Doug Burger, a distinguished engineer at Microsoft Research, demonstrated how a single 30-watt Microsoft-designed FPGA-board on a server of Azure, Microsoft’s enterprise-grade cloud computing platform, can classify images faster than a cloud-based server running only on CPUs.

“This single board turbo charges the server, allowing it to recognize the images significantly faster. It gives the server a huge boost for AI tasks,” he said.

Throw in four boards and a more sophisticated neural network to translate languages on the same FPG-enabled server using 24 high-end CPU cores. It can translate Leo Tolstoy’s 1,440-page novel “War and Peace” from Russian to English in two and a half seconds.

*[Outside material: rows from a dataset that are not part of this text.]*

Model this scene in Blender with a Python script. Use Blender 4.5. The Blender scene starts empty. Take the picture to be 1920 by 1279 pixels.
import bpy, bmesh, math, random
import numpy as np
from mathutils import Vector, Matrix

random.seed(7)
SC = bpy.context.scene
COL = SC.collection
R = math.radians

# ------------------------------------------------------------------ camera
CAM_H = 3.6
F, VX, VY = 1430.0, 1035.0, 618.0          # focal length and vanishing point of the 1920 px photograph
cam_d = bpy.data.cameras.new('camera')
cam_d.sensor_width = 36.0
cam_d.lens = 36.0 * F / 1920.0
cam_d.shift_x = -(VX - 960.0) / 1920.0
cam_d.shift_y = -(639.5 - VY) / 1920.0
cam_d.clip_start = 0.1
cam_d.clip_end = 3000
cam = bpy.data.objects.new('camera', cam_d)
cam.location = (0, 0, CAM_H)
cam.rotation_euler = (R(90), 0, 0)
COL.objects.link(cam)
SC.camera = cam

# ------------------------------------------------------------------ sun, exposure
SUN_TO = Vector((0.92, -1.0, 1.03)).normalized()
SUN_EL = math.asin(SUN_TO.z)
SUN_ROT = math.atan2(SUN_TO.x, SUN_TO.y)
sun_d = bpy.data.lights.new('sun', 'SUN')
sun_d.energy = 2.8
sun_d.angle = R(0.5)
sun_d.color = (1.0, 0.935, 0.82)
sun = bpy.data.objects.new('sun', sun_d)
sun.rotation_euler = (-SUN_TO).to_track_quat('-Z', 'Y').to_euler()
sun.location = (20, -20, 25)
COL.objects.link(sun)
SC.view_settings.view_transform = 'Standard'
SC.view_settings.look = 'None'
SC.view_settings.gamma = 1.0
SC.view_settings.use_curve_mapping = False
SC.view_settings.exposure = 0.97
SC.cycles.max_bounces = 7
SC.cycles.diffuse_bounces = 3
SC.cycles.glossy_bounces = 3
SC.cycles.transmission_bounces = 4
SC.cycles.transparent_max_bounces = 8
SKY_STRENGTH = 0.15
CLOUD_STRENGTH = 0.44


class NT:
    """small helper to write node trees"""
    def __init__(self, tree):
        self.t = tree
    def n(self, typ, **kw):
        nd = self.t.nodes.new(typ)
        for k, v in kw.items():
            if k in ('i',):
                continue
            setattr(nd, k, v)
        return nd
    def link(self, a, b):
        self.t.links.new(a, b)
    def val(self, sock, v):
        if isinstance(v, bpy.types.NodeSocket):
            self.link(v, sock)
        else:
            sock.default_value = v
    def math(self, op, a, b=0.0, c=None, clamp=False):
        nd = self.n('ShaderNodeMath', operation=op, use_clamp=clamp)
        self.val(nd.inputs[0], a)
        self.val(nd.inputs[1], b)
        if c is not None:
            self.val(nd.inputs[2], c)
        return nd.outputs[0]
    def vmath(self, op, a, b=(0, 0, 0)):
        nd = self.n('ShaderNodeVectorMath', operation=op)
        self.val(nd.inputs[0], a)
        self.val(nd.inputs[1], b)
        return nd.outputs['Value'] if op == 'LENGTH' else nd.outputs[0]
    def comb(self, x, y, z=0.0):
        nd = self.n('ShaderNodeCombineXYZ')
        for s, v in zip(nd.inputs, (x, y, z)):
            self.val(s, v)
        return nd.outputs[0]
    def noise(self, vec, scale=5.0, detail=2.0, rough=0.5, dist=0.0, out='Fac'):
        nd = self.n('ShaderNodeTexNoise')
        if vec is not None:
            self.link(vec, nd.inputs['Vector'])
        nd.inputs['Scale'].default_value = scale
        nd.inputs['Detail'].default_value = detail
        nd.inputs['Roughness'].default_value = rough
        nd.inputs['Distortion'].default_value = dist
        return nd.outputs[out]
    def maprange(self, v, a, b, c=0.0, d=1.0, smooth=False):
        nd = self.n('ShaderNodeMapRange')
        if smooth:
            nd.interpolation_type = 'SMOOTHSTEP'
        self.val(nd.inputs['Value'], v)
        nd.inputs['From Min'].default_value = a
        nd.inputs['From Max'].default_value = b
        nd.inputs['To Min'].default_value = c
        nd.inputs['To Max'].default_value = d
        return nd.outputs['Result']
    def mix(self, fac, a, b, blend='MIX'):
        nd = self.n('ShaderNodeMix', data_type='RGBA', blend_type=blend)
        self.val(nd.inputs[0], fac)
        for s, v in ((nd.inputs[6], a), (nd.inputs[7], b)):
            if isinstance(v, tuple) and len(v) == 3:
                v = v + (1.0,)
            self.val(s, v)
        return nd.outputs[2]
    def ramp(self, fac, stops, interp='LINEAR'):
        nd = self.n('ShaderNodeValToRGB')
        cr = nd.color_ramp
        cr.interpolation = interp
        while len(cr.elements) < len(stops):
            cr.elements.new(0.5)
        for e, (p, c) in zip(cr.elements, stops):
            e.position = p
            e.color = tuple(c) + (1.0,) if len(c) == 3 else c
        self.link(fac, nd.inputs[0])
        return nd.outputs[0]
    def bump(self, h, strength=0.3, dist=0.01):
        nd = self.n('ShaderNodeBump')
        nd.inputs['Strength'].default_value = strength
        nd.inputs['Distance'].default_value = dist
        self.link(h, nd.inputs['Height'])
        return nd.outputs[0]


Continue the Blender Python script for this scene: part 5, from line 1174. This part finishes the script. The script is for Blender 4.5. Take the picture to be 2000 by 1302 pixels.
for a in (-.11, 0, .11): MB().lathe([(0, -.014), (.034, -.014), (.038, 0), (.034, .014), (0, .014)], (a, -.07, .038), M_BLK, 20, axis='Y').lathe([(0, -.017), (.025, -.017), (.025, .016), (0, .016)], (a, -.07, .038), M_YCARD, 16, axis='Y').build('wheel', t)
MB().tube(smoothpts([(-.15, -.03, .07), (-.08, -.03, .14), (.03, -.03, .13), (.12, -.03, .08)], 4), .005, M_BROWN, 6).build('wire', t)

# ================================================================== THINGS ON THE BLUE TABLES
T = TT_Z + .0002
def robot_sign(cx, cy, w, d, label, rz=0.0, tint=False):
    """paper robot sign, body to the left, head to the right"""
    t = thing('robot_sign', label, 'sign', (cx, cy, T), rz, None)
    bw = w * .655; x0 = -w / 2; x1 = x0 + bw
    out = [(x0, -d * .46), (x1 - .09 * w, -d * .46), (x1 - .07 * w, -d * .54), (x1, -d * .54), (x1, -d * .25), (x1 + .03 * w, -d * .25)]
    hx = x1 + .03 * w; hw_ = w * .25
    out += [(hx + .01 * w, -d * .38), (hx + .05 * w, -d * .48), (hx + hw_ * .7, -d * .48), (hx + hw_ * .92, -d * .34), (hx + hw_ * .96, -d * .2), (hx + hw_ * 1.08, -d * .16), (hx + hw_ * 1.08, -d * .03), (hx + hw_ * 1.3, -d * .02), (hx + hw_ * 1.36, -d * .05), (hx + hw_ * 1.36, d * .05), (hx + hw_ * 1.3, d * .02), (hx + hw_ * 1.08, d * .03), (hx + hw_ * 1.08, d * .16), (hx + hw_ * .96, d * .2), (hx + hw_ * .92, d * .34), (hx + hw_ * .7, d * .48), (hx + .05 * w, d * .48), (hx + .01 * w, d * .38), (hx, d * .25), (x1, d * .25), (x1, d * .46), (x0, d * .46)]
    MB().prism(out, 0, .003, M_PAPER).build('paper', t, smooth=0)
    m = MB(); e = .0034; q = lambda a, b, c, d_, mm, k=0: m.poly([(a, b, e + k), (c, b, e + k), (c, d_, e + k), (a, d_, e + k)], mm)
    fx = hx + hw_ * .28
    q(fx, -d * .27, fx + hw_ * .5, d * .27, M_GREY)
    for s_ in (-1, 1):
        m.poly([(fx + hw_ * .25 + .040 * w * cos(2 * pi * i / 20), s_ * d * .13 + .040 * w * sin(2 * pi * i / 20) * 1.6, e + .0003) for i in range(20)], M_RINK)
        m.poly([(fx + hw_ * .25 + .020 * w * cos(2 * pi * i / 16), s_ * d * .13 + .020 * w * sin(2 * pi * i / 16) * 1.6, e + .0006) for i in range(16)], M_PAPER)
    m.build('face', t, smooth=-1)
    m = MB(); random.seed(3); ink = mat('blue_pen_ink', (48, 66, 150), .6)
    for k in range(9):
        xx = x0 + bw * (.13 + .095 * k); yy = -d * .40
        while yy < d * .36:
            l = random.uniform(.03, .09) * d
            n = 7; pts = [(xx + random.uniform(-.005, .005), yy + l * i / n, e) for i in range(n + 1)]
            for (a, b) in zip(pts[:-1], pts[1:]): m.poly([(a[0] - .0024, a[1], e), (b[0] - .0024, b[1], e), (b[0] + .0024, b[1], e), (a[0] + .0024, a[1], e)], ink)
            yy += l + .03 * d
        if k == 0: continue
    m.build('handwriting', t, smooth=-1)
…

“The deep neural network (DNN)-based approach we are using here is computationally much harder, it requires much more compute but it’s achieving record-setting accuracy in language translation,” Burger explained.

The Microsoft engineer is confident that the new architecture Microsoft has built, which effectively embeds an FPGA-based AI supercomputers into the company’s global hyperscale cloud, will change what’s possible for AI. “We get custom speed, scale and engineering,” he explained. 

By definition, FPGA is an integrated circuit designed to be configured by a designer after manufacturing. Thus, Burger says it provides the efficiency of hardware but also gives you flexibility because you can change the functionality on the fly.

Microsoft engineer Doug Burger proudly shows the Microsoft-designed programmable computer chip that powers its AI supercomputer.

He disclosed that over the past two years, Microsoft has quietly deployed FPGA in its global hyperscale data centers in 15 countries spanning five continents. This deployment is expected to bring Microsoft customers some of the world’s fastest, most intelligent and productive services from the Microsoft Cloud.

While customers cannot directly access Microsoft’s FPGA deployment at this time, they can interface with the technology through the endpoints of Microsoft Cloud services that leverage its FPGA deployment.

So what if the supercomputer is asked to translate all five million articles (over three billion words) written in English on Wikipedia? If printed on paper, Burger said it would be a stack of  a quarter of a mile high.

“Of course we have this fabric which is global at hyperscale so we can easily throw 50 nodes at FPGA boards, which would take us to about 100 trillion operations per second. We can translate five billion words into another language in less than a 10th of a second,” Burger claimed, adding that the company has 10 times the AI capability of the world’s largest existing supercomputer.

The same set of FPGA nodes on the fabric could also translate the Library of Congress, about 38 million books, in 76 seconds – about the time it takes people to walk and get a cup of coffee at work.

“It allows us to do things at a scale that hasn’t been seen before. We can solve problems with AI that haven’t been solved before, the things that weren’t even possible a few years ago,” Burger said.

Nadella’s highly anticipated innovation keynote before an audience of approximately 23,000 IT professionals at the jampacked Philips Arena has touched major points on AI. He said the future of technology resides in the notion of intelligence. Thus, Microsoft is seeking to “democratize AI” or make it accessible for all.

“We’re building the world’s most powerful AI supercomputer and making it available to anyone, via the cloud, to enable all to harness its power and tackle AI challenges, large and small,” he said.

The plan calls for infusing every application that people and organizations interact with on any device at any point in time with intelligence, and make these same intelligent capabilities that are infused in the apps available to every application developer in the world.

“As we infuse intelligence into everything, whether it’s your keyboard, your camera, or business applications, we are essentially teaching applications to see, to hear, to predict, to learn and take action,” Nadella said.

He cautioned though that Microsoft is not pushing AI to beat humans. “We are pushing AI so that we can empower every person and every institution so that they can go on to solve the most pressing problems of our economy and our society,” he concluded.